*Dataset content:*
↓

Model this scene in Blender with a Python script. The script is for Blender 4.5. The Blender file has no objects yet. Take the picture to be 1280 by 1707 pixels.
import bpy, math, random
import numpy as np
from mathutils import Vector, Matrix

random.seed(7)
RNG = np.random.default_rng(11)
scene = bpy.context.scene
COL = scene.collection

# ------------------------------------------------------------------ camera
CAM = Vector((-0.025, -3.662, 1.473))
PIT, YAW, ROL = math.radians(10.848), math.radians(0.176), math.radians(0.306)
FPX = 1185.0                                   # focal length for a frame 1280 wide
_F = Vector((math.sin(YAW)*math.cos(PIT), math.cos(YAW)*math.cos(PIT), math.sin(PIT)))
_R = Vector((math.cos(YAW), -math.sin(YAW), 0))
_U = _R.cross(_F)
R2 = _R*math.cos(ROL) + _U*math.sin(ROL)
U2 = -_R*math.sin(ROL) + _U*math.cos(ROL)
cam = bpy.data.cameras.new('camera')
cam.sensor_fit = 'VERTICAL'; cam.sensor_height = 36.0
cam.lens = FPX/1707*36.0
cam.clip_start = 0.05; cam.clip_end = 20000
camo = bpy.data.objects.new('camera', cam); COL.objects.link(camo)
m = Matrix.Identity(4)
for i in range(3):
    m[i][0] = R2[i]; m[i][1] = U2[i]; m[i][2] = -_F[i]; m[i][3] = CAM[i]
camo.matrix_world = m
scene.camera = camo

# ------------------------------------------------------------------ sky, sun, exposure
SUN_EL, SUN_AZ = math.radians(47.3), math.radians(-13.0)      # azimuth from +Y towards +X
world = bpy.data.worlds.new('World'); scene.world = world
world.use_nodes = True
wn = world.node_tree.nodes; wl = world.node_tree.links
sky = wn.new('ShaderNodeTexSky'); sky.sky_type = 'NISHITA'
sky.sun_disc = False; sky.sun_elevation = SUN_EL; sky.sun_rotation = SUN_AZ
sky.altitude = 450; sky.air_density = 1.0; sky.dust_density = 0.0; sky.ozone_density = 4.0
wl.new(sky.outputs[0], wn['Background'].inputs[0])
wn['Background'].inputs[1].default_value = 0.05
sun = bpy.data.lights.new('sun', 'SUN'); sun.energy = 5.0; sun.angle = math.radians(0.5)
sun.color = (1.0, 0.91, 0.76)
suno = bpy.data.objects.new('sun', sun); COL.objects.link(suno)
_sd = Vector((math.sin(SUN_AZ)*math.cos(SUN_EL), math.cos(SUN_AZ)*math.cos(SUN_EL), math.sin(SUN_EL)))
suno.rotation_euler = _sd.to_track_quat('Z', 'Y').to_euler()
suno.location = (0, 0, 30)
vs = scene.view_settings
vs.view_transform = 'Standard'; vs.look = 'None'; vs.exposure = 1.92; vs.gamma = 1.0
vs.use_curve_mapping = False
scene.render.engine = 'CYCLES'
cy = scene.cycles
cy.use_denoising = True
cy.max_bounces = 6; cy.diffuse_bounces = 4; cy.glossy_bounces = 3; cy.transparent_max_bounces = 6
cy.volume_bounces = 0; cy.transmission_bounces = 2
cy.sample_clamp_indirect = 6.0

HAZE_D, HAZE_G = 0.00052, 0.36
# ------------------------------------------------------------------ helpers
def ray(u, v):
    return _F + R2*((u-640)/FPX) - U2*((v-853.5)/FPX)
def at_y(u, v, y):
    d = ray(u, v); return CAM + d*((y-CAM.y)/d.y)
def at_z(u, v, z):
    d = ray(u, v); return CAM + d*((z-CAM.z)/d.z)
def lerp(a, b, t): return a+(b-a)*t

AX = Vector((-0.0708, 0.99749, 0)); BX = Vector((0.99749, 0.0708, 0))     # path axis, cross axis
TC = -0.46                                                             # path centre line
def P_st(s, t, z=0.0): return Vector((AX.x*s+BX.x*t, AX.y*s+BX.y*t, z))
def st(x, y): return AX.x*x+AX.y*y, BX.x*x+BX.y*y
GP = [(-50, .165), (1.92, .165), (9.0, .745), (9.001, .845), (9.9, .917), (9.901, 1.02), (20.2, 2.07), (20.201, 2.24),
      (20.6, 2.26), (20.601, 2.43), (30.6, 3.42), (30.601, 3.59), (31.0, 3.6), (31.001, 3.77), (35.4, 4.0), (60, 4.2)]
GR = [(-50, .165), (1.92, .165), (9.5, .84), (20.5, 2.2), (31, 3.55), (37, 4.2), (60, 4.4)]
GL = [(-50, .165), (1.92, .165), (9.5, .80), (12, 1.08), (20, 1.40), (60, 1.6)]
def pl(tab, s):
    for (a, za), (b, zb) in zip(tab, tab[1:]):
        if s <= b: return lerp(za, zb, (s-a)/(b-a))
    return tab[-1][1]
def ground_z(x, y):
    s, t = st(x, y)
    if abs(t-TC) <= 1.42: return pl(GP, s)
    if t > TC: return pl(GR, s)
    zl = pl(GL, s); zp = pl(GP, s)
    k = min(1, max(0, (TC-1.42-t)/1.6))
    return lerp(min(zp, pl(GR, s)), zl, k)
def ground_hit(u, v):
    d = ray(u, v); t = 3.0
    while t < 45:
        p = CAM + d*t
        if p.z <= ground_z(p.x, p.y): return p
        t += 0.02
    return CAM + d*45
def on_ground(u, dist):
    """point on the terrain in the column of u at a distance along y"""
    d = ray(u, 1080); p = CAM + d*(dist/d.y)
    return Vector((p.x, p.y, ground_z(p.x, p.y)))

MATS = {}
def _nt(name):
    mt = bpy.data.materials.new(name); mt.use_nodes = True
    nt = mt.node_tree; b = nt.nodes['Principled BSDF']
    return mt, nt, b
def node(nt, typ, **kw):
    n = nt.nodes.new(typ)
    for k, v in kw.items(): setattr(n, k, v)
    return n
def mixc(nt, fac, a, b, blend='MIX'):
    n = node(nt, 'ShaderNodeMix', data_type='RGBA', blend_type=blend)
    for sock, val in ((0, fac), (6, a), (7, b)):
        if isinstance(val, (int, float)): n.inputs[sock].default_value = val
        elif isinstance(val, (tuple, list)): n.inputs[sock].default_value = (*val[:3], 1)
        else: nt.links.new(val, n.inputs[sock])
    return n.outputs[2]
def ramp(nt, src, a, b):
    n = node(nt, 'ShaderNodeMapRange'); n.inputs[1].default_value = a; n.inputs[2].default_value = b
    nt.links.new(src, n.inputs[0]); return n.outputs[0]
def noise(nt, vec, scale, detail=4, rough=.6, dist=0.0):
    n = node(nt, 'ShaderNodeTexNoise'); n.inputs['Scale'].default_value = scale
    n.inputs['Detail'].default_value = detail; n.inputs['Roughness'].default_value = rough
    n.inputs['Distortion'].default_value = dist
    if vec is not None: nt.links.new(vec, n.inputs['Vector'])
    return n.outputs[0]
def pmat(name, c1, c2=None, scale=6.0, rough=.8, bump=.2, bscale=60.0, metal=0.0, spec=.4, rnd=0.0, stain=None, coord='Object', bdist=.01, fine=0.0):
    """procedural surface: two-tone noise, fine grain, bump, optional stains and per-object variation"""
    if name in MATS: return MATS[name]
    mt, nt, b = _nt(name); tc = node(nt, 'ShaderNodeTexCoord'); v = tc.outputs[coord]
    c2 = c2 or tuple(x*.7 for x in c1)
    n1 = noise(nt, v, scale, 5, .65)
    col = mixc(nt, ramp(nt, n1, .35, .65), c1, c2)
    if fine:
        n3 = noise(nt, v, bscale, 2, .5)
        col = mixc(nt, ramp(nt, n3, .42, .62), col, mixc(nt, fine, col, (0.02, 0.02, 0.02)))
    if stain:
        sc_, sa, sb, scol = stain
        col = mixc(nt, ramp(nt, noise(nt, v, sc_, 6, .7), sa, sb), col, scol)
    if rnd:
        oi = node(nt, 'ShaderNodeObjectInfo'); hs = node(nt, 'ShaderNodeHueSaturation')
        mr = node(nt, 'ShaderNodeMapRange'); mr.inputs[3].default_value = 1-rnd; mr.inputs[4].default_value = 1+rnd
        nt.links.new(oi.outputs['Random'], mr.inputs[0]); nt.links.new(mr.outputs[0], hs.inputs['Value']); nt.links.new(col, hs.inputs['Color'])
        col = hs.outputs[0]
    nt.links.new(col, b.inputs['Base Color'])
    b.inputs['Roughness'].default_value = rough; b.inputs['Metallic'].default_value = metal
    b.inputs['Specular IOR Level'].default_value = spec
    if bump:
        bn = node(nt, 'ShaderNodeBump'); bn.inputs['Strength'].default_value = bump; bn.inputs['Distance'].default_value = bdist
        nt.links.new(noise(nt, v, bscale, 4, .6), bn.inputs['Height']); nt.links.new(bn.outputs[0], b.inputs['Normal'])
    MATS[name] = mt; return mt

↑

Restate the listing exactly, starting at its first line and ending at the line where "COL = scene.collection" occurs; include both and no other lines.

Model this scene in Blender with a Python script. The script is for Blender 4.5. The Blender file has no objects yet. Take the picture to be 1280 by 1707 pixels.
import bpy, math, random
import numpy as np
from mathutils import Vector, Matrix

random.seed(7)
RNG = np.random.default_rng(11)
scene = bpy.context.scene
COL = scene.collection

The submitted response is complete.